ライフ&キャリアの制作現場

くらし、仕事、生き方のリセット、リメイク、リスタートのヒントになるような、なるべく本音でリアルな話にしたいと思います。

111.コンプライアンスは身を守る

2019-08-03 21:35:50 | 時代 世の中 人生いろいろ
 かんぽ生命の不適正販売のニュースを見て、「まだこんなことやっていたのか。」と、怒りを通り越してあきれてしまう。17、8年前、保険業界にいた私は同様の体験をした。目標数字に追われて、不適切な営業活動を行った時期があった。一部にせよやったことは事実だった。よって、会社自体が業務停止処分を受けた時、懲戒処分を受けた多数の社員の中に名を連ねた。「訓告」という処分であったが、恥ずかしい気持ちと、ノルマからの解放感が入り混ざったような複雑な気持ちだったのを覚えている。
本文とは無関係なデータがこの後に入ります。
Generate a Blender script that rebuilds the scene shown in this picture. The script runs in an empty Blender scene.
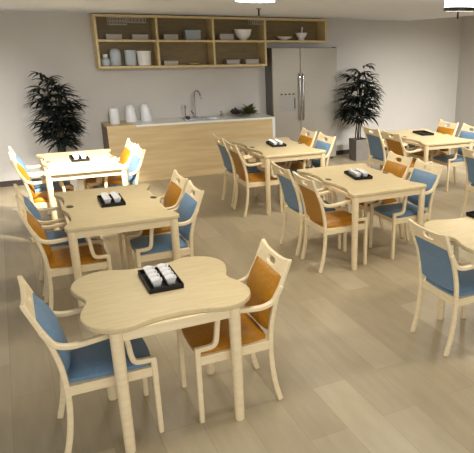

「そこまでやれと言った覚えはない」と手のひらを反したり、「これくらいの処分は営業の勲章だ」とうそぶく上司、不正の自己申告に不誠実な申告をする同僚など、サラリーマンの責任転嫁と保身の術を目の当たりにして悲哀を感じたりもした。一方で、真っ当な仕事をしていた者や、自分なりのけじめをつけた者もいて、麻痺していた常識や良心が戻ってくるような安堵感もあったと思う。

 今回のニュースでも、不適正販売件数や被害にあった顧客のインタビュー、現場職員の声がクローズアップされているが、全体像やその背景はまだつまびらかになっていない。ただ言えることは、組織ぐるみの事件であるということだろう。勿論、実際に不適正販売を行った職員は謝罪をして処分を受けるべきだが、それ以上に現場に圧力をかけた上司、その上司、そして経営陣の責任は免れないということだ。社内牽制やチェック体制が甘かったというよりも、黙認されていたか物を言えない雰囲気もあったのだろう。それでも、出世欲や保身のために顧客や部下を騙したり犠牲にしたりすることが許されるはずはない。

 今の私は、コンプライアンスは自分を守るためと心得ている、迷った時こそ、信念や職業倫理をもとに判断していることは誇りになりつつある。「何のために働いているのか。」同じ過ちを繰り返さないためにも、時々思い起こしたい。